Pakistan Today

The dethronement of human arrogance

The biggest folly of man is that he deems himself infallible. We tend to have pride in our creations, in our theories, in our science of how things operate. It is this perception of the infallibility of our creations that has led us to challenge the laws of nature in our environment. A theory is presented, explained, validated, and it transforms into a universally accepted axiom. Therefore when you ask the intellectual about anything ranging from human behaviour, to the fundamentals of universe creation, to perhaps the theory of evolution, he will mathematically deduce it.
Hence human behaviour has been decoded or thought to be decoded by mathematicians who reassure us that they have used scientific tools to predict how the human mind will react to market conditions. Naturally when mathematicians or economists give their reason and logic, the mere mortal cannot question it, since it is considered as reliable as Newtons three laws of motion.
Economic paradigms are formulated with the knowledge of the expected and not the unexpected. So, in effect most observations of economic theorists turn out in ways that weren’t anticipated, but these unexpected observations never in reality go on to change an economic paradigm.

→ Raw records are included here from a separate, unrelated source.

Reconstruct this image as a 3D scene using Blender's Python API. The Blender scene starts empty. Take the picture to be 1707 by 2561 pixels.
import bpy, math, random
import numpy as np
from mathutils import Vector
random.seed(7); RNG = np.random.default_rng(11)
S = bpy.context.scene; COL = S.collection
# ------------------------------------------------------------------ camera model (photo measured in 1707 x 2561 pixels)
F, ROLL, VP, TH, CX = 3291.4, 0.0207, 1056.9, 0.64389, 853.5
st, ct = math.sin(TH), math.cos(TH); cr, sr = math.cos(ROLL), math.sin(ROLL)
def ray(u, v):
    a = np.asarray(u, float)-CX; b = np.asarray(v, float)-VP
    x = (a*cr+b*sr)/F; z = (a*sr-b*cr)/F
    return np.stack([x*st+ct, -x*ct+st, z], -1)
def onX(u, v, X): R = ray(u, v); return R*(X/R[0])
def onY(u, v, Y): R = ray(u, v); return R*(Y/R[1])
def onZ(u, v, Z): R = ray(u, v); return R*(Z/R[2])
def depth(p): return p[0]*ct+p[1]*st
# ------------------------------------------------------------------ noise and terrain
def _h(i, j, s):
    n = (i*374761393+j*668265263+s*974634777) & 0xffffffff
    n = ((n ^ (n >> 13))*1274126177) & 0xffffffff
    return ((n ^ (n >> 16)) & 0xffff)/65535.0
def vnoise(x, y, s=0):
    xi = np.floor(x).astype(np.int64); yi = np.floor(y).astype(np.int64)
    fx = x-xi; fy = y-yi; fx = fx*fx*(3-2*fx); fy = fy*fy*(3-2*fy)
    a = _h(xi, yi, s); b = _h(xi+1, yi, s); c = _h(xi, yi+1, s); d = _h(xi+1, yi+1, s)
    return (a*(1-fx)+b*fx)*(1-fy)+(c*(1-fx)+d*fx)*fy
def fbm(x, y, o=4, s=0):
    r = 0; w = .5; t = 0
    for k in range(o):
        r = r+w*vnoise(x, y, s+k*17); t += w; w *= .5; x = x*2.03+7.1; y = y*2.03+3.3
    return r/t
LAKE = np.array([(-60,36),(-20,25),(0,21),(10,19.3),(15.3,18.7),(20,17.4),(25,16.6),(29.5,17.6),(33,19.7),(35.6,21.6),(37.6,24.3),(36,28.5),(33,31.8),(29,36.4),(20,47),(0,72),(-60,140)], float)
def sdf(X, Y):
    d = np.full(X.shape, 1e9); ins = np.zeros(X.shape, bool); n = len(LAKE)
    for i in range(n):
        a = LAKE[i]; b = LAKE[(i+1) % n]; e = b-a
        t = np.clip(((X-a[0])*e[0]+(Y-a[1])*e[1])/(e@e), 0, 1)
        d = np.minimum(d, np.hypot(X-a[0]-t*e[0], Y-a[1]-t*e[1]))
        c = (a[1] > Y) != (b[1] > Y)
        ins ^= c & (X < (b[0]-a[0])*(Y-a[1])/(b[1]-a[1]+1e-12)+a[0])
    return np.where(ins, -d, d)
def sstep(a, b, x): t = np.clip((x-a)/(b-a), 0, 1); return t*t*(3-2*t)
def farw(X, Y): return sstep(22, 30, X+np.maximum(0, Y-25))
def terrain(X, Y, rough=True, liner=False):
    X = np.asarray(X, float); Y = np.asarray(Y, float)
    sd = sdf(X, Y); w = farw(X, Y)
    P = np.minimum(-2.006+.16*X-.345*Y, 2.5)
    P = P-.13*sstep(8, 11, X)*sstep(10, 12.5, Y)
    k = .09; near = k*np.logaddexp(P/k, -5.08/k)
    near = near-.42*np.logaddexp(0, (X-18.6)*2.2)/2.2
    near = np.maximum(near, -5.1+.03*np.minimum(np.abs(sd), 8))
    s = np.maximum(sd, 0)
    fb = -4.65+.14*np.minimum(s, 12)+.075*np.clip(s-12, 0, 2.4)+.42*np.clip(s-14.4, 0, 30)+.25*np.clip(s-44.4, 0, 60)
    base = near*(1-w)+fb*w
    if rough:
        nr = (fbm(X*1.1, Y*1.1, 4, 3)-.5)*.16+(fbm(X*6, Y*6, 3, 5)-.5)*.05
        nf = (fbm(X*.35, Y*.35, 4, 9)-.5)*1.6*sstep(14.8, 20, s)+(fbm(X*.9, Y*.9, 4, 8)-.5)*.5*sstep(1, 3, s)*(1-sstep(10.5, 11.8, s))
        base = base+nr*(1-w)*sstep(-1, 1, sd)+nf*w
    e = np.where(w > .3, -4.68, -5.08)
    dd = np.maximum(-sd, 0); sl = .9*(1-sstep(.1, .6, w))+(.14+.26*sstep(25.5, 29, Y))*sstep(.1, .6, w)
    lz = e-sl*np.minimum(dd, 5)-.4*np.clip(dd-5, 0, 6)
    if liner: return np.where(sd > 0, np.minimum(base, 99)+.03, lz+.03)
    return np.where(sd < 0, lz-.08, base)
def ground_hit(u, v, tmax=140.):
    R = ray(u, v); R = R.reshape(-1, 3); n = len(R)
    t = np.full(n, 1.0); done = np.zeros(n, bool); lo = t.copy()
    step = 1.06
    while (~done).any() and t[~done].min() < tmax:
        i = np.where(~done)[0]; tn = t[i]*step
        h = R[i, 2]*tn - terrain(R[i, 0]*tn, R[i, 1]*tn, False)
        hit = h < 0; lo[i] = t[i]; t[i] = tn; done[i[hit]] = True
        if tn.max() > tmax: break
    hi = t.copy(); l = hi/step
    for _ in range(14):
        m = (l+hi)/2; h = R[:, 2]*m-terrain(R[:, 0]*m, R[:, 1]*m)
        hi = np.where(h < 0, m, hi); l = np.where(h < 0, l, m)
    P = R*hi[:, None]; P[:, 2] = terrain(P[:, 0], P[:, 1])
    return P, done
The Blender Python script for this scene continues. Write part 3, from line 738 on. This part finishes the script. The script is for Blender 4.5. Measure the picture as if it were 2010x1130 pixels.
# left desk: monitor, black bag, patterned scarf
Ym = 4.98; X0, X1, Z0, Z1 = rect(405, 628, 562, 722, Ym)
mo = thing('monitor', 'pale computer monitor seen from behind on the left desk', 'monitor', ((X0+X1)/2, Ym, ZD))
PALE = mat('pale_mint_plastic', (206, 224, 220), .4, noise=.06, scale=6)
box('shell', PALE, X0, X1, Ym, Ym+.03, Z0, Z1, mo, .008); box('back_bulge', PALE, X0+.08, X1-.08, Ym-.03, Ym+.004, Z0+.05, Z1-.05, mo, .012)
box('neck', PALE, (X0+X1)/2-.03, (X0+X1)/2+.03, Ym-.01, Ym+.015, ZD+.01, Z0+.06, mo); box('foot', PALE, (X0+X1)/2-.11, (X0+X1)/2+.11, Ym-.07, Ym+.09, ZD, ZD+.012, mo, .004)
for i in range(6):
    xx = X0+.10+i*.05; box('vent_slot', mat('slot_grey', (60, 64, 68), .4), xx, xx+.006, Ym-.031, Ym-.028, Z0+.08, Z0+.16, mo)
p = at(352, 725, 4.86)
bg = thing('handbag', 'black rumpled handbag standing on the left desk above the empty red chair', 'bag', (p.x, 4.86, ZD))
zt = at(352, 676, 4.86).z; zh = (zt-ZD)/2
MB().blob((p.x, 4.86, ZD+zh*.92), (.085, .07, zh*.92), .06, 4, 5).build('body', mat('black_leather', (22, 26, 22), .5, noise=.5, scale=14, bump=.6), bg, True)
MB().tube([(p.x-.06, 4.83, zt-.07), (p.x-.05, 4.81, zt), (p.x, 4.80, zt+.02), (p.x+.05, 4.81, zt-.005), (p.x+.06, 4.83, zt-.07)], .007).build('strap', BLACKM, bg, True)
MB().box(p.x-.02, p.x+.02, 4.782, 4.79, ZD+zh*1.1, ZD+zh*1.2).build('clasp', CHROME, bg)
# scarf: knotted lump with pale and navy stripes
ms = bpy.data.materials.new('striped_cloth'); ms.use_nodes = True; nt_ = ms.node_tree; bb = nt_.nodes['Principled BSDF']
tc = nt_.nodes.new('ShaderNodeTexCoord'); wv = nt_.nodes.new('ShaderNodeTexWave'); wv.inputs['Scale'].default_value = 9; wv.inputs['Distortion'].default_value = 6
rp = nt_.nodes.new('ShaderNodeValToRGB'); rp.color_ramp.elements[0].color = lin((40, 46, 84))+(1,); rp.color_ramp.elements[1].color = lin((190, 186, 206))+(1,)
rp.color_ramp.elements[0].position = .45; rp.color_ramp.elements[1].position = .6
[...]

If any of us wish to understand the recent economic debacle, or for that matter the crash of the housing bubble, or the double-dip recession, or the enormous amount of debt that has accumulated in developed countries, or the revolution that ousted the dictatorship in Egypt, there is one very simple explanation for all of this, the explanation that is summed up in the word – hubris.
Hubris according to the Merriam Webster dictionary is defined as ‘exaggerated pride or self confidence’. History has taught us a very important lesson, in the words of Stephen Jay Gould that ‘the most important scientific revolutions all include as their only common feature, the dethronement of human arrogance from one pedestal after another of previous convictions about our centrality in the cosmos.’
Unfortunately, as much as economists would have liked to believe that they were headed on a path of stability where something akin to the great depression would never come back to haunt them, their science failed them, and so did the scientifically formulated theories they made. At the end of the day, what none of them realised is that capitalism is like a struggle between individuals, a tug of war, an attempt to gain control over scarce resources. It is like boxing perhaps, or poker, a softer restrained form of private warfare.
What economists have failed to realise is that there is and can never be a final science of war. It is a struggle between two forces, where one side is up against a thinking opponent, who may anticipate, or expect certain things about us that even we might not be aware of. For instance, imagine that there is a policy and individuals can benefit if they are made privy to the model behind the policy, what will ensue as a result would be that huge amounts of capital will seek that profit. Instead of the dog wagging the tail, the tail will begin to wag the dog, and that is what has been happening in world markets.
We need to comprehend that there can never be a real predictive science for a system that may go on to change its behaviour after the modalities of the model are known to stakeholders. It was our collective belief that the system was in fact efficient which provided the necessary fuel to make it blatantly inefficient. The creation of market bubbles in the last few decades was partly a consequence of the pervading belief that no such thing would happen.
What stakeholders did not realise was that a market does not function like a rocket and economists have not studied rocket science. We repeatedly attempted to rescue bubbles, but never really made efforts to burst them. As a result of this, our financial markets turned into a stack of cards unscrupulously piled on top of each other, to build a colossal vulnerable edifice of imminent disaster.
The collective belief of humanity to possess the ability to predict the future is now tearing itself apart like a vast sinew of lies and the false belief in the might of human intelligence is now systematically eroding. By forgetting the philosophy behind capitalistic regimes, and blindly believing in a science that has collectively failed us we are in fact paving way for another dethronement of human arrogance. Let us hope, that a new scientific revolution fills in the void that will be left behind.